**Required work**: Look for "picture" in the listing below. Gather each line that contains it.

**Source excerpt**:
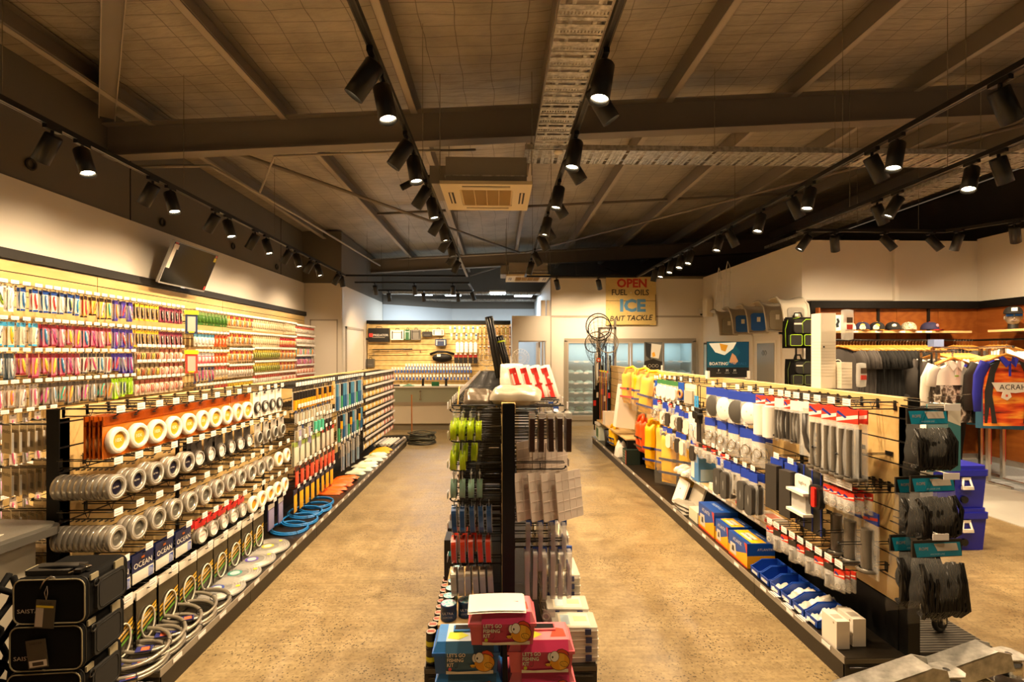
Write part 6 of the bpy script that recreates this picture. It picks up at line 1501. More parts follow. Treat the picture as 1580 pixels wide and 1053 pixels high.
# timber riser on the deck
r = root('riser_shelf', 'timber riser shelf with white cartons on it behind the ATLANTIK cartons', 'riser', (1.98, 4.1, .12))
MB().box((-.10, -.75, .30), (.075, .95, .32), 'shelf_timber').box((-.105, -.75, .295), (-.10, .95, .325), CLEAR2).build('top', r)
MB().box((.0, -.75, 0), (.07, -.735, .30), BLACKM).box((.065, -.735, 0), (.075, .95, .30), BLACKM).build('back_panel', r)
for i in range(9): put('shelf_label', Proto(MB().box((-.001, -.035, -.011), (.001, .035, .011), TAG)), T(1.873, 3.42+.18*i, .435), 'white price label on the timber riser edge, %s from its near end' % nth(i+1), 'label', 'riser labels', .05)
for i, (y, L, lab) in enumerate(((3.42, .26, 'white and red long carton on the timber riser, nearest'), (3.85, .28, 'white carton with red print on the timber riser, middle one'), (4.3, .2, 'small white carton on the timber riser, next to the blue box'))):
    thing(MB().box((0, 0, 0), (.11, L, .045), K('e9e0d2', .4)).box((-.001, .03, .01), (0, L*.5, .035), K('d8564a')).box((.02, L*.3, .045), (.09, L*.7, .046), K('d98a7c')), 'long_carton', lab, 'box', (1.90, y, .441))
r = root('yacht_box', 'blue and white carton with a yacht picture on the riser, right display', 'box', (1.87, 4.66, .441))
MB().box((0, 0, 0), (.17, .19, .23), K('3f7fc0', .3)).build('carton', r); MB().box((-.001, .1, .02), (0, .18, .18), K('e9e6de')).box((.02, -.001, .01), (.15, 0, .12), K('9fc0e0')).build('print', r)
for i in range(3):
    r = root('white_shoe', 'white and tan boat shoe on the riser beyond the yacht carton, %s of three' % nth(i+1), 'shoe', (1.90, 4.93+.10*i, .441), .2, 'white boat shoes')
    MB().prism(rrect(-.1, -.04, .1, .04, .035, 4), 0, .02, K('d9cdb8', .5)).build('sole', r); MB().ball((.02, 0, .03), (.08, .036, .04), K('efe8dc', .5), 12, 8).ball((-.055, 0, .025), (.04, .034, .025), K('efe8dc', .5), 10, 6).build('upper', r)

# ---------------- rope packs on the near end
ROPE = node_mat('black_rope', lambda n, l, b: (lambda w, v: (l.new(v, w.inputs['Vector']), w.inputs['Scale'].__setattr__('default_value', 9), w.inputs['Distortion'].__setattr__('default_value', 2.5), l.new(ramp(n, l, w.outputs['Fac'], [(.2, '14120f'), (.8, '3b3833')]), b.inputs['Base Color']), b.inputs['Roughness'].__setattr__('default_value', .4), bump(n, l, b, w.outputs['Fac'], 1.0, .02)))(n.new('ShaderNodeTexWave'), coords(n, l, (6, 1, 1))))
TEAL = K('1d8fb0', .3)
def ropepack(x, y, z, w, h, lab, seed, tw=0):
    r = root('rope_pack', lab, 'rope pack', (x, y, z), tw)
    hd = MB().box((-w/2, -.004, -.07), (w/2, .004, .008), K('2b2722', .3)); 
    hd.add([(-w/2+.006, -.005, -.004), (-w/2+.022, -.005, -.067), (w/2, -.005, -.067), (w/2-.012, -.005, -.004)], [(0, 1, 2, 3)], TEAL)
    hd.add([(-.02, -.006, -.008), (.0, -.006, -.042), (w/2-.02, -.006, -.042), (w/2-.03, -.006, -.008)], [(0, 1, 2, 3)], K('d9cfc0'))
    hd.text('ROPE', .02, K('c9b0a4'), T(-w*.28, -.006, -.03) @ R(PI/2, 'X')).text('ANCHOR LINE', .011, K('bcd8e0'), T(0, -.006, -.056) @ R(PI/2, 'X'))
    hd.build('header_card', r)
    rd = random.Random(seed)
    rp = MB()
    for k in range(15):
        a = -w*.40 + w*.8*k/14; zt = -.085-.01*rd.random(); zb = -h+.018+.008*rd.random()
        rp.tube([(a+rd.uniform(-.01, .01), -.02-.01*rd.random(), zt), (a+rd.uniform(-.012, .012), -.045-.012*rd.random(), (zt+zb)*.4), (a*1.08+rd.uniform(-.01, .01), -.048, (zt+zb)*.7), (a+rd.uniform(-.01, .01), -.025, zb), (a+.01, -.002, zb+.01)], .0105, 'black_rope', 6)
    for k in range(5): rp.torus(w*.30-.012*k, .010, 'black_rope', 18, 6, T(.01*k-.02, -.02+.004*k, -h*.55) @ R(PI/2, 'X'), 1.1, 1.25*h/w*.62)
    rp.build('rope', r)
    bg = MB().grid(6, 8, lambda u, v: ((u-.5)*(w*1.02+.05*v), -.062*math.sin(PI*u)**.5*math.sin(PI*min(1, v+.08))**.5-.004+.004*math.sin(17*v+6*u), -.065-(h-.05)*v), col('e9e7e0', .08, 0, .12))
    bg.build('clear_bag', r)
    return r
ropepack(2.055, 2.365, 1.378, .225, .30, 'black rope pack with blue header, topmost on the end of the right display', 1, .12)
ropepack(2.05, 2.33, 1.065, .235, .30, 'black rope in a clear bag with blue header, middle of the right display end', 2, .1)
ropepack(2.02, 2.39, 1.045, .22, .29, 'black rope in a clear bag half hidden behind the middle rope pack', 4, .1)
ropepack(2.00, 2.25, .79, .25, .35, 'black rope pack with blue header, lowest on the end of the right display', 3, .08)
ropepack(1.965, 2.34, .785, .24, .33, 'black rope in a clear bag half hidden behind the lowest rope pack', 6, .08)
for i, (z, x) in enumerate(((1.383, 2.055), (1.07, 2.05), (.795, 2.0))):
    m = MB().tube([(0, .12, .0), (0, -.13, 0), (0, -.14, .012)], .004, WIRE, 6).tube([(0, .10, .03), (0, -.16, .03)], .003, CHROME, 5).box((-.03, -.165, .005), (.045, -.163, .035), TAG)
    thing(m, 'display_hook', 'black end hook carrying the %s rope pack of the right display' % ('topmost', 'middle', 'lowest')[i], 'hook', (x, 2.40, z))
# ribbed mat and jockey wheel on the far side of the base
thing(MB().box((2.14, 2.5, .121), (2.55, 3.25, .134), 'ribbed_mat'), 'ribbed_mat', 'dark ribbed mat on the base behind the rope packs', 'mat')
r = root('jockey_wheel', 'black jockey wheel with a galvanised fork on the ribbed mat', 'wheel', (2.40, 2.68, .193), .35)
MB().torus(.045, .014, col('17150f', .4), 24, 8, R(PI/2, 'X')).build('tyre', r); MB().lathe([(0, -.012), (.034, -.012), (.034, .012), (0, .012)], K('2a2722', .4), 18, R(PI/2, 'X')).build('rim', r)
MB().prism([(-.01, -.01), (.02, -.01), (.0, .13), (-.03, .13)], -.022, -.019, 'galvanised', 1).prism([(-.01, -.01), (.02, -.01), (.0, .13), (-.03, .13)], .019, .022, 'galvanised', 1).cyl((.003, -.026, 0), (.003, .026, 0), .006, CHROME, n=10).cyl((-.015, 0, .12), (-.03, 0, .3), .018, 'galvanised', n=12).build('fork', r)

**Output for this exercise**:
Write part 6 of the bpy script that recreates this picture. It picks up at line 1501. More parts follow. Treat the picture as 1580 pixels wide and 1053 pixels high.
r = root('yacht_box', 'blue and white carton with a yacht picture on the riser, right display', 'box', (1.87, 4.66, .441))